Aviation analytics firm Cirium has warned that the longer the Iran conflict continues, the more flight cuts should be expected in June. Separately, French bank Société Générale estimates that if only half of lost fuel supply is replaced from alternative sources, fuel levels in Europe could breach critical thresholds by the end of May, raising the possibility of airport-specific shortages. Read more about warnings issued to the EU airline industry as the crisis developed. For the latest coverage of global events, visit the World section.
How vulnerable is the UK jet fuel supply?
The UK's exposure to aviation fuel shortages is higher than most European countries for several compounding reasons. Before the Iran conflict began, Britain sourced as much as 50% of its jet fuel from the Persian Gulf, a supply route now closed. At the same time, the UK is Europe's largest aviation market by capacity, meaning demand is proportionally greater than its ability to produce fuel domestically.
Middle East jet fuel shipments to Northern Europe fell by between 90% and 100% during March and April. To compensate, carriers and suppliers turned to North America, where shipments to Northern Europe rose by nearly 800% in the same period. Despite this, analysts and investment banks have warned the shift is insufficient. Goldman Sachs said in a briefing note that inventories in some countries, particularly the UK, could fall to critically low levels, increasing the likelihood of rationing. Allianz Trade, the finance and insurance group, identified the UK alongside Germany, France, and Italy as economies running persistent aviation kerosene deficits, all heavily reliant on external supply.
The Government has asked the UK's four major refineries to maximise jet fuel production. Alternative supply lines are also being developed: the Dangote refinery in Nigeria has received bumper orders, with deliveries already reaching the UK via Milford Haven. An industry spokesperson said UK airlines are not currently experiencing a shortage, and the Government emphasised that aviation fuel is typically purchased in advance, with airports keeping bunkered stock to support resilience.
Could fuel rationing happen?
One insurer has assessed the likelihood of an outright supply shortfall in Europe by the end of May as significant. Airlines and regulators have not ruled out shortages extending into June and the peak summer months. One industry source predicted that rationing would lead to ticket cost increases of approximately 10% to 15%, with less popular routes axed to protect services on high-demand corridors, though at reduced frequencies.
Will summer holidays to Spain and Portugal be affected?

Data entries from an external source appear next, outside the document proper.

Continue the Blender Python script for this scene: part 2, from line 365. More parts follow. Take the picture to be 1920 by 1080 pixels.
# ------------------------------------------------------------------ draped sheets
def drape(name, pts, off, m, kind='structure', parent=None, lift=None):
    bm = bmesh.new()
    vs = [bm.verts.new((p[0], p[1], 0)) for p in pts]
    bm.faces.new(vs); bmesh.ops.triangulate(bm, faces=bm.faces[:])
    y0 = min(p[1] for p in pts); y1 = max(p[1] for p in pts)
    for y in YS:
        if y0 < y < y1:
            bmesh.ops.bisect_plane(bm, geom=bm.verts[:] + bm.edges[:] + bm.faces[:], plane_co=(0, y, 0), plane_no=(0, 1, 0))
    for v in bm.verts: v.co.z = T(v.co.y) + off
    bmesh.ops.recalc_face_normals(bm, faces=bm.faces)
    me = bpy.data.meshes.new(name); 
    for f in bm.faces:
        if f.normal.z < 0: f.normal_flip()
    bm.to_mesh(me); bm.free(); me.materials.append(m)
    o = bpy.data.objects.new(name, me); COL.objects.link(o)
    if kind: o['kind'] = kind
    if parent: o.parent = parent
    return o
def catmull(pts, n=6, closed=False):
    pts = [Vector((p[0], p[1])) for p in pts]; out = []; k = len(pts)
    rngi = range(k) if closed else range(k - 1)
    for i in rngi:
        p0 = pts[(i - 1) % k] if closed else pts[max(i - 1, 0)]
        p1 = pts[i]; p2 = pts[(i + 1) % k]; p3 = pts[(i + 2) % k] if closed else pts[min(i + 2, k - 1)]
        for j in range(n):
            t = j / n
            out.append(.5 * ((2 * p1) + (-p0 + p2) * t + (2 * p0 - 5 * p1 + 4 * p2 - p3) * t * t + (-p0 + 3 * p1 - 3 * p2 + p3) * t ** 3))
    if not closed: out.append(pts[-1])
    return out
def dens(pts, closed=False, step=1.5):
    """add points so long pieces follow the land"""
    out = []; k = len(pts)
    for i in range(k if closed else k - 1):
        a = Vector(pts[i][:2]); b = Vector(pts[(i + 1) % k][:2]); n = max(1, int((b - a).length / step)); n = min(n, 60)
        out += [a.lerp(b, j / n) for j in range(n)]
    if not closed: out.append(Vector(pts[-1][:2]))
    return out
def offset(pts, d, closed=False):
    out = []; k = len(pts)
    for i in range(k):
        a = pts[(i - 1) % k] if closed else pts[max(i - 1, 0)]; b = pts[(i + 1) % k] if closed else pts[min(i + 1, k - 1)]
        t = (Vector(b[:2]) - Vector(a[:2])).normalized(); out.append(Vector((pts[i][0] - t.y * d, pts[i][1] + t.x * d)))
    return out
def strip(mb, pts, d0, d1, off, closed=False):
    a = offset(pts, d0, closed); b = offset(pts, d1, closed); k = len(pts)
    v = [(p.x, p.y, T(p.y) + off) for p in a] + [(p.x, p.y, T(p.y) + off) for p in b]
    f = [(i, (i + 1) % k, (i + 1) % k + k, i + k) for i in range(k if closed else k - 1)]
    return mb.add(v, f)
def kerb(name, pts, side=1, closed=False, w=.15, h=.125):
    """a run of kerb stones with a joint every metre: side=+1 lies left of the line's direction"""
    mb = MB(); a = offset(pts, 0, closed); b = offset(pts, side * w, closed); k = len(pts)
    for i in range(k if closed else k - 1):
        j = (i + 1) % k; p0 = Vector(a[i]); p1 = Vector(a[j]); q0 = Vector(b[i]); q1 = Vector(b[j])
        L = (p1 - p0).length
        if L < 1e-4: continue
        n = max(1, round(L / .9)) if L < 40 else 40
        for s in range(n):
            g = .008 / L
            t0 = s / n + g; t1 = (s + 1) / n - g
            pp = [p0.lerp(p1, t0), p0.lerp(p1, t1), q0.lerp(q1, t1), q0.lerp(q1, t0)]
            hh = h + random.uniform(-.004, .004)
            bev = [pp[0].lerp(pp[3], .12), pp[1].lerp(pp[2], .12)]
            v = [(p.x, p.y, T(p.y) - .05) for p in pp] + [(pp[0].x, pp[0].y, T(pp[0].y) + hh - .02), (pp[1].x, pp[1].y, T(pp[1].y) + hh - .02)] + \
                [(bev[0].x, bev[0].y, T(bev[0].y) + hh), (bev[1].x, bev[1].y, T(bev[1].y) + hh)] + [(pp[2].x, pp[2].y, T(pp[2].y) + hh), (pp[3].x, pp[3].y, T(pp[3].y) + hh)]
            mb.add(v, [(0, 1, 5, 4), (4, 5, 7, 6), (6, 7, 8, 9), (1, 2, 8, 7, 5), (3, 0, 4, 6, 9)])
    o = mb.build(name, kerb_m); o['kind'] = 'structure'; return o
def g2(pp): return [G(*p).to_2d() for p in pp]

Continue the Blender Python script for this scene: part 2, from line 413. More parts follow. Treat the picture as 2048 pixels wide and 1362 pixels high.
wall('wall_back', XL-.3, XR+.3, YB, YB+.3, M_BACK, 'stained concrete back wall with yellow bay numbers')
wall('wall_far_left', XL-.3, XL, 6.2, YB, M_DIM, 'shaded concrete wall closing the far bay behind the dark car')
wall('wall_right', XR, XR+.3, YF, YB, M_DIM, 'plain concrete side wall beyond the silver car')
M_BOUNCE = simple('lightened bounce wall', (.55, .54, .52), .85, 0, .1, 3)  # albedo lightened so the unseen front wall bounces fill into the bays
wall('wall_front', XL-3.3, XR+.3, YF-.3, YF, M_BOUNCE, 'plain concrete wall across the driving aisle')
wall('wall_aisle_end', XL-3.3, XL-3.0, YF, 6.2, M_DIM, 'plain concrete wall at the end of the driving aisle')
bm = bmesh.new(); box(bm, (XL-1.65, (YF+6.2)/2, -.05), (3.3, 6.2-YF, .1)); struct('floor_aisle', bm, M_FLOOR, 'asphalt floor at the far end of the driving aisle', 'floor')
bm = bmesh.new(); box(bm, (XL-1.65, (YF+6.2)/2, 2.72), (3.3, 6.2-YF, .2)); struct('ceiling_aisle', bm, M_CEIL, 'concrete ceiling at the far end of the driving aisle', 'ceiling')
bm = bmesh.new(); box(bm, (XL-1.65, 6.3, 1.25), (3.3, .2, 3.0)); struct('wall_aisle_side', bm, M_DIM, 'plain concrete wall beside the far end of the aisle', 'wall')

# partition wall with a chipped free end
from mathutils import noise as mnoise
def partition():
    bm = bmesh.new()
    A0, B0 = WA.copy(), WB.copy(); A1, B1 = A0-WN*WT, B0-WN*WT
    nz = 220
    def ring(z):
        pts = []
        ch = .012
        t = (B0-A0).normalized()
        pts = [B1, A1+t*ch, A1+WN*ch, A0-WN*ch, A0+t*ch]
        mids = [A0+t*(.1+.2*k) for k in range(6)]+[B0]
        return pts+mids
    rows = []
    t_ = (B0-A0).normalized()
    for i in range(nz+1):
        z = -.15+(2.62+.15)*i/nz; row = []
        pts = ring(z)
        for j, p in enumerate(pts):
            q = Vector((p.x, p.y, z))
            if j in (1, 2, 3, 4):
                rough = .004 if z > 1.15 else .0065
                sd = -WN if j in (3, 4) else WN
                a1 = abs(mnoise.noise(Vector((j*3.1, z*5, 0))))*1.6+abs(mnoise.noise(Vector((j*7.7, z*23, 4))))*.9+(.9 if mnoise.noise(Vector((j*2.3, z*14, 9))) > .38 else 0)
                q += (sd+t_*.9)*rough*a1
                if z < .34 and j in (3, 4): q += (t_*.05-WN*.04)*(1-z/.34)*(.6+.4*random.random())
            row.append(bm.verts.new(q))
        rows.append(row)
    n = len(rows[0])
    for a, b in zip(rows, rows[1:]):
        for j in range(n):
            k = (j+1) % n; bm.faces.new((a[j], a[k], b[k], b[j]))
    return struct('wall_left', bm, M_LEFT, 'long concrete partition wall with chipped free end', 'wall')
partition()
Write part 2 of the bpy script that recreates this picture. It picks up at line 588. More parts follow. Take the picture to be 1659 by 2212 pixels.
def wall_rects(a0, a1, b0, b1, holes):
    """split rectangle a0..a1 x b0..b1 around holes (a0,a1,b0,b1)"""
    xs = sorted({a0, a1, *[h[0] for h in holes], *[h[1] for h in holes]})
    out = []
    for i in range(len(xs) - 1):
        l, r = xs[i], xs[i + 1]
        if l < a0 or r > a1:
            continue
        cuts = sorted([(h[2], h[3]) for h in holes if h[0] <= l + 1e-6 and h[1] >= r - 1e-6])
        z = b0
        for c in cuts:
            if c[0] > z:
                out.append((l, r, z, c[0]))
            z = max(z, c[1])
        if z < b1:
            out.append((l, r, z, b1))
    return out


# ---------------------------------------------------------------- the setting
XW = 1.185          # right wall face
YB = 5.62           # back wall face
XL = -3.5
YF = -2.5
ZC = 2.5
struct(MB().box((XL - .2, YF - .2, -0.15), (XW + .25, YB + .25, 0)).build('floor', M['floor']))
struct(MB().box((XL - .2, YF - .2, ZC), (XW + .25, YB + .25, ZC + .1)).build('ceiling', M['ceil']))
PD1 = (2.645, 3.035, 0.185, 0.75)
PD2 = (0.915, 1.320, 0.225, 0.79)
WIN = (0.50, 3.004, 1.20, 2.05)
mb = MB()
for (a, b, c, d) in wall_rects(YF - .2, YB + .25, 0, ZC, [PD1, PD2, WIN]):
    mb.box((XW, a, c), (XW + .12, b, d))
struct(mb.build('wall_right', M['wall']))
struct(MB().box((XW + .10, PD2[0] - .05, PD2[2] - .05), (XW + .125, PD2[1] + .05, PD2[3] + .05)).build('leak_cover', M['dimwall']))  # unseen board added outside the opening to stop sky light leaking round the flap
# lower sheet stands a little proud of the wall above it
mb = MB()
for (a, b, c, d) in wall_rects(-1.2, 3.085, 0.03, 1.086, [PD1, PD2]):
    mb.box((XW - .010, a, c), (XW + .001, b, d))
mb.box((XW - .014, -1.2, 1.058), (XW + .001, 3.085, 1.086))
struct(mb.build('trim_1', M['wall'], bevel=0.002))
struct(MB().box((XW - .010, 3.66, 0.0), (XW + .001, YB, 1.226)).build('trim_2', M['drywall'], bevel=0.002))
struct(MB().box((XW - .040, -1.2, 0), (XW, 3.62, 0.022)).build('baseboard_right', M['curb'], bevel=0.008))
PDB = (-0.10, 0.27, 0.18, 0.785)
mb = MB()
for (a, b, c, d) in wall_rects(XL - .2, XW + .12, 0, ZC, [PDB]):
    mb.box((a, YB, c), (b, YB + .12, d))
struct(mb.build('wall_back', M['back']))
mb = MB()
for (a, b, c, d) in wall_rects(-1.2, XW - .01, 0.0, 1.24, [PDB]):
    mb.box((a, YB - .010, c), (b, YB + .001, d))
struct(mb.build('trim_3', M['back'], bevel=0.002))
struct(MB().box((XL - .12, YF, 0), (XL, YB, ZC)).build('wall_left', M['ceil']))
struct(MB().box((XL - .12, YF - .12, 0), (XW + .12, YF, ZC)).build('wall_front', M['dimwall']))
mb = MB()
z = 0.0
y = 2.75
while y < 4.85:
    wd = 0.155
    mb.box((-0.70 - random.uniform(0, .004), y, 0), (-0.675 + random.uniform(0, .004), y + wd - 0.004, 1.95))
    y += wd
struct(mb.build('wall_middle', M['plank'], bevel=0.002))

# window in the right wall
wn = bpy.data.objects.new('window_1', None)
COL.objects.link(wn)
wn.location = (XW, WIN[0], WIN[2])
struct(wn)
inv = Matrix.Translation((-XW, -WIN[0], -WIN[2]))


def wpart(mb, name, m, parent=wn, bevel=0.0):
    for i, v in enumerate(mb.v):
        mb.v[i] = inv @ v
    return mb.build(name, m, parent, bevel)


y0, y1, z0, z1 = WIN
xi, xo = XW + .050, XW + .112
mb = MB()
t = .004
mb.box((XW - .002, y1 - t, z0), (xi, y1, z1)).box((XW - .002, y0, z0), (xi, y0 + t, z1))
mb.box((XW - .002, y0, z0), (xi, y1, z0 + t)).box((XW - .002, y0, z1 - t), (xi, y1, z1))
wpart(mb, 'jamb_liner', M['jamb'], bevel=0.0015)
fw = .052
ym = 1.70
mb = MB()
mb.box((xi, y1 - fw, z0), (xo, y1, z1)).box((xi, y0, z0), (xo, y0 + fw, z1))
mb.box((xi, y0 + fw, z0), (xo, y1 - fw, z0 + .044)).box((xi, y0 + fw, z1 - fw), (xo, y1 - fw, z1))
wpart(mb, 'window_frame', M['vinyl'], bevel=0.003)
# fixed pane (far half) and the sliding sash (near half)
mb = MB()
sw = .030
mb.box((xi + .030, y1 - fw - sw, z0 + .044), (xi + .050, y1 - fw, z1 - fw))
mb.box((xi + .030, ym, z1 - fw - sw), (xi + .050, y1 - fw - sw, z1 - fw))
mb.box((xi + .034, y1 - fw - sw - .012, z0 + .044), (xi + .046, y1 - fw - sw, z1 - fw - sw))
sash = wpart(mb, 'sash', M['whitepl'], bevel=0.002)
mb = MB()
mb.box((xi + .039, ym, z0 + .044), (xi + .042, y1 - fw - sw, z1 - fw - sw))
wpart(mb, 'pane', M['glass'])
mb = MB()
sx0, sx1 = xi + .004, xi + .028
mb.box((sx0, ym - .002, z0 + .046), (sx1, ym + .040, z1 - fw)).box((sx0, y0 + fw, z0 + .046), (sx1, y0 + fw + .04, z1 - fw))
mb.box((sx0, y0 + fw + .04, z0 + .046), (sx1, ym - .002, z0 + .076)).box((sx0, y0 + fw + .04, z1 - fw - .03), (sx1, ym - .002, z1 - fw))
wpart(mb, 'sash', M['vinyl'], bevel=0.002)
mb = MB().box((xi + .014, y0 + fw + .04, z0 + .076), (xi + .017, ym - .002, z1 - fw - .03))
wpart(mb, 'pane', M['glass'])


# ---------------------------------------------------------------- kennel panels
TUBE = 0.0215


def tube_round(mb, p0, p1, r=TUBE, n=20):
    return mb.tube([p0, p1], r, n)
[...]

Millions of British travellers fly to Europe during the summer months, with Spain and Portugal among the most popular destinations alongside Italy, France, and Turkey. The Government's stated strategy is to give airlines enough time to set realistic timetables, avoiding last-minute disruptions to booked holidays. A spokesperson said: "We continue to work with fuel suppliers, airports, airlines and international counterparts to keep flights operating."
Michael O'Leary, chief executive of Ryanair, said the carrier has secured fuel supplies through the end of June, but claimed rival airlines were searching for flights to cancel in coming weeks to contain losses. Prime Minister Sir Keir Starmer also appeared to manage expectations publicly, suggesting Britons may need to reconsider their summer travel plans if the Gulf conflict persists.
Crucially, even a swift diplomatic or military resolution to the Hormuz closure would not immediately restore normal fuel supply. Allianz Trade estimates that three months after the strait reopens, only around 70% of lost production would be recovered, rising to approximately 90% after six months. The result is that elevated prices and potential disruption could persist well beyond the summer travel period.
What the flight cancellations mean for UK travellers this summer
Britain's structural dependence on imported aviation fuel, combined with its position as Europe's largest aviation market, places it at disproportionate risk compared with countries that produce more kerosene domestically. If rationing is introduced, the consequences for travellers are likely to be uneven: high-demand routes may survive at reduced frequency, whilst less popular services face outright cancellation. Travellers with bookings to secondary European destinations face the greatest uncertainty. Booking flexibility and travel insurance now carry more practical value than they have for years.